Space is Deep

A.R. Yngve’s comment below set me thinking about the deepness of space, and a writer who’s dealt with its profoundly dislocating emptiness more successfully than most – A. E. Van Vogt.

Van Vogt’s ‘Voyage of the Space Beagle’ (or ‘Space Bagel’, as it’s known round these parts) couldn’t really exist without that awareness. Its protagonist, Dr. Elliott Grosvenor, is a Nexialist. That is, he uses a variety of disciplines (psychology, hypnosis, etc) to maintain the sanity of a crew faced with an overwhelming external blankness.

The need for Nexialism is established partially by the action of the book itself; Elliott spends much effort managing relationships between different political factions on-board ship, eventually having to stave off disaster by taking it over entirely.

It’s also justified by some disarmingly bleak, off-hand comments about how many spaceships just disappear in the void. Their crews are assumed to have had collective nervous breakdowns, either crippling / destroying their ships as political battles get out of hand and turn into real conflicts, or just vanishing on crackpot, unachievable missions.

For Van Vogt, Nexialism is humanity’s response to the problem of the void. On exposure, he sees us as either dissolving into it or fleeing into cataclysmic claustrophobia. To my knowledge, he’s the only SF writer to not only acknowledge the void issue, but also make its solution a key plot component.

There’s also an interesting broader point to be made. Nexialism is a response to a very real existential shock – there’s nothing out there! It exists as a kind of conscious / subconscious protector and lubricant, forcing spaceship crews to work constructively together rather than collapse into anarchy.

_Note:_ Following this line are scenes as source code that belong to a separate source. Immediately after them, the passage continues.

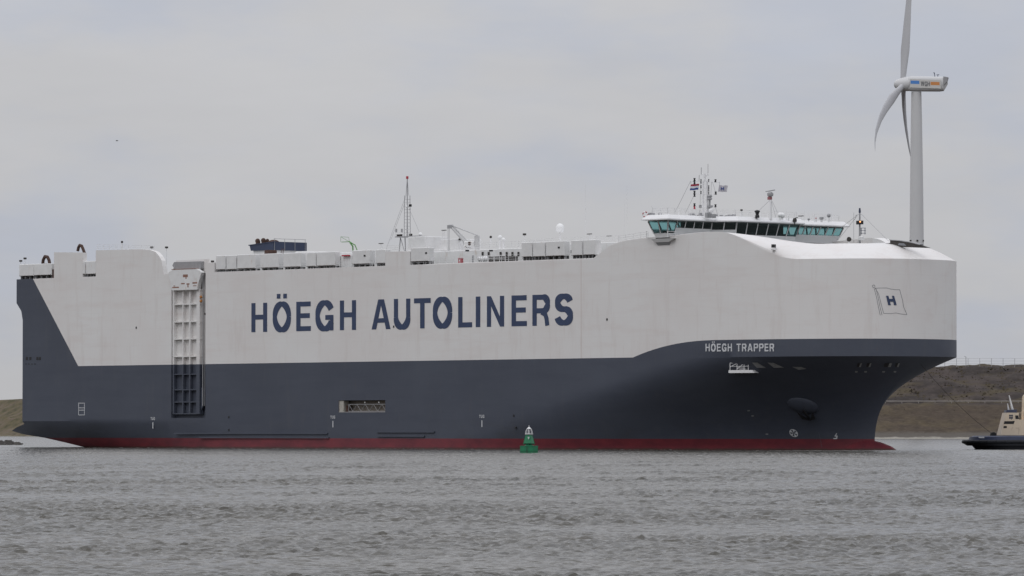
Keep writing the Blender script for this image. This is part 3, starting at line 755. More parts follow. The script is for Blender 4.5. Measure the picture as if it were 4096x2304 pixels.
# ladder stack, lamps and pole fittings on the deckhouse
def pole(px, y0, y1, t, r=.05, head=None, hm='dark', name='lamp_post', hs=.22):
    g = empty(name, (0, 0, 0), 0, ship); s_, z0_ = L(px, y0, t); z1_ = L(px, y1, t)[1]
    SM().tube((s_, t, z0_), (s_, t, z1_), r, 6).build('post', M['cleanwhite'], g)
    if head == 'box': SM().cbox((s_-hs, t-hs, z1_-.05), (s_+hs, t+hs, z1_+hs*1.2), .04).build('head', M[hm], g)
    if head == 'bar': SM().box((s_-hs*2.2, t-.12, z1_-.06), (s_+hs*2.2, t+.12, z1_+.06)).build('head', M[hm], g)
    if head == 'ball': SM().ball((s_, t, z1_), hs, 10, 8).build('head', M[hm], g, smooth=60)
    return g
for a_ in ((1524, 1003, 974, 12, .05, 'bar'), (1776, 1000, 921, 9, .06, 'bar'), (1528, 995, 974, 11, .05, None), (2358, 965, 936, 10, .06, 'bar'), (2376, 960, 938, 10, .04, None), (2368, 965, 948, 8, .04, None), (2436, 958, 944, 8, .04, 'bar'), (488, 998, 968, 12, .14, 'ball'), (666, 1060, 992, 15, .06, 'box'), (100, 1058, 1036, 15, .05, 'box'), (83, 1060, 1046, 15, .05, 'box'), (607, 1003, 992, 15, .05, 'box'), (2098, 970, 940, 10, .05, 'box'), (1963, 975, 948, 10, .12, 'ball'), (1841, 1000, 960, 9, .08, 'box'), (828, 1050, 1045, 16, .05, 'box'), (1928, 975, 966, 12, .05, None), (850, 1052, 1048, 16, .05, 'box')):
    pole(*a_[:5], head=a_[5])
for px in (1770, 1783): pole(px, 1000, 925, 9, .04)
pole(2000, 1000, 950, 10, .18, 'ball', 'dome', 'ventilator', .38); pole(2014, 1000, 958, 10, .16, 'ball', 'dome', 'ventilator', .3)
g = pole(2240, 968, 930, 6, .1, None, name='satellite_dome'); SM().lathe(P_(2240, 930, 6), [(.45, 0), (.66, .1), (.66, .75), (.6, 1.05), (.42, 1.3), (.2, 1.42), (.02, 1.45)], 16).build('radome', M['dome'], g, smooth=45)
pole(2342, 965, 740, 9, .022, name='whip_antenna'); pole(2508, 930, 745, 9, .02, name='whip_antenna'); pole(2498, 935, 800, 10, .02, name='whip_antenna')
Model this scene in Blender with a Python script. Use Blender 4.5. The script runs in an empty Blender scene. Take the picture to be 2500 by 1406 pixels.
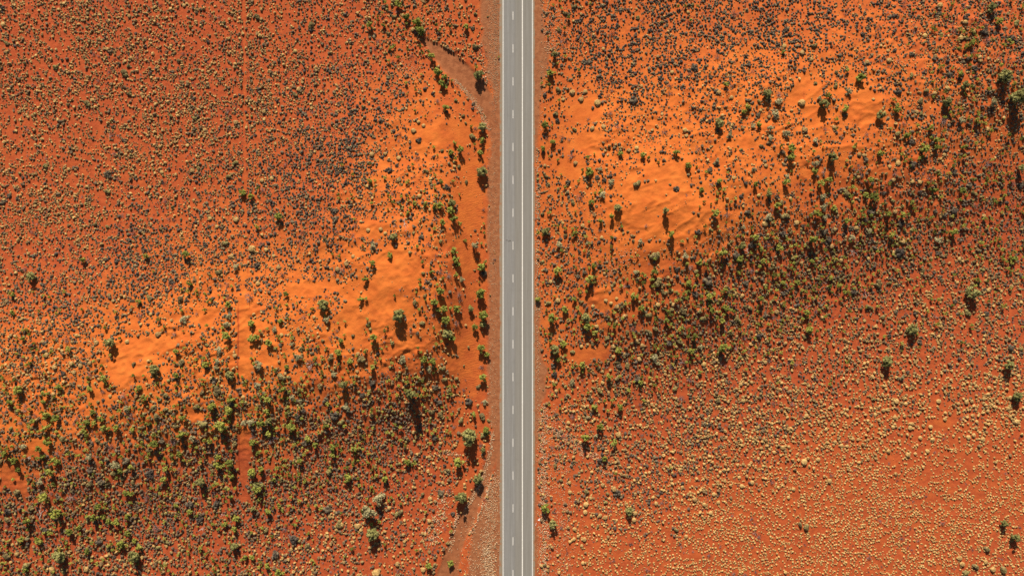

It’s administered by someone who’s effectively an elite priest figure, synthesising all human knowledge for the benefit of the less enlightened. Van Vogt’s description of it points on one level to a politics that despairs of human nature; incapable of dealing constructively with the harsh truths of life, we need to be coerced into ignoring them in order to achieve anything at all by manipulative, all powerful leaders.

That’s unsettlingly close to the Straussian philosophy that – as I understand it – lies behind current Neo-Con thinking. I find that kind of worldview pretty repugnant, and I don’t know anything about Van Vogt’s politics, so perhaps after all I’m being unfair to him.

Maybe he wasn’t trying to do anything more complex than make that point that humanity evolved to live locally on planets – and that stepping out of that into space is such a huge change in scale that we can’t help but risk breakdown by doing it.

Oh, and today’s entry title is a nod to one of my favourite every song titles – ‘Space is Deep’, by the mighty Hawkwind. So, to help you go in search of space, here’s a link to the song, plus a niftily cosmic set of images to go with it.

 

4 thoughts on “Space is Deep

  1. Yeah, “Nightflight To Venus”! I listened to it a lot in the 70s and early 80s.
    😀

    It’s funny how the success of STAR WARS triggered the brief “sci-fi disco” fad.
    I’d expect the present drive for private commercial spaceflight, plus the new Moon program, to set off a new wave of “space pop”…

  2. Now that would be something! Tho’ set back a bit by the Virgin rocket blowing up on the launchpad the other day. Yup, grew up listening to the Nightflight to Venus album – tho’ come to think of it disco culture fed back into sf as well, I love cheesy 70s / early 80s disco visions of the future. Lots of that on Buck Rogers, as I remember.